Given the sequence $w_0=2, w_{n+1}=2w_n^2-1.$
It appears, from purely numeric examples, that we have this result:
When $q$ is an odd prime number, then $M_q=2^q-1$ is prime if and only if $M_q\mid w_{q-2}.$
I can actually prove if $M_q\mid w_{q-2}$ then $M_q$ is prime. [See below.] So the tricky part is if $M_q$ is prime, is $M_q\mid w_{q-2}?$
Can anybody find a proof or disproof of this?

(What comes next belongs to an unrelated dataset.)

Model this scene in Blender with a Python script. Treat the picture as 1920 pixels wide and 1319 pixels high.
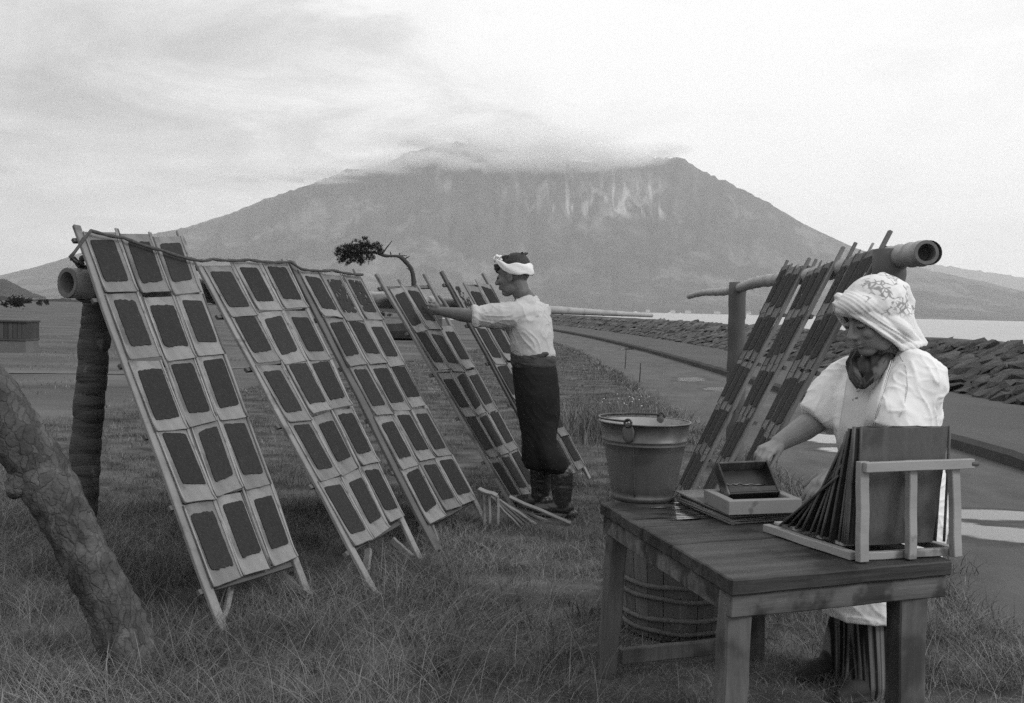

I've tested this for the Mersenne primes $M_q$ with $q<10000.$
Some properties of $w_n$ are:
- $w_n = \frac{1}{2}\left((2+\sqrt 3)^{2^n}+(2-\sqrt 3)^{2^n}\right)$
- $w_n = T_{2^n}(2),$ where $T_k$ are the Chebyshev polynomials of the first kind.
- The values of $w_n$ are pair-wise relatively prime.
This came about initially from this question. In my answer there, I show that if we have an odd prime factor $p\mid w_{n}$ then:
A. If $p\equiv 1\pmod{12}$ then $2^{n+2}\mid p-1.$
B. It is not possible that $p\equiv -1\pmod{12}.$
C. Otherwise $2^{n+2}\mid p^2-1.$
We can show that if $M_q\mid w_{q-2}$ then $M_q$ is prime using $(A)$ and $(C)$.
If $p\mid M_q$ and $M_q\mid w_{q-2}$ then by (C) and (A), you have that $2^q\mid p^2-1.$ This means that $2^{q-1}\mid p+1$ or $2^{q-1}\mid p-1.$ In either case, $p\geq 2^{q-1}-1=\frac{M_q-1}{2}.$ But this isn't possible unless $p=M_q$ since otherwise, $3p>M_q$ and $M_q$ is odd.
Best Answer
I believe you have re-discovered the Lucas-Lehmer test. For a proof, see this Wikipedia article.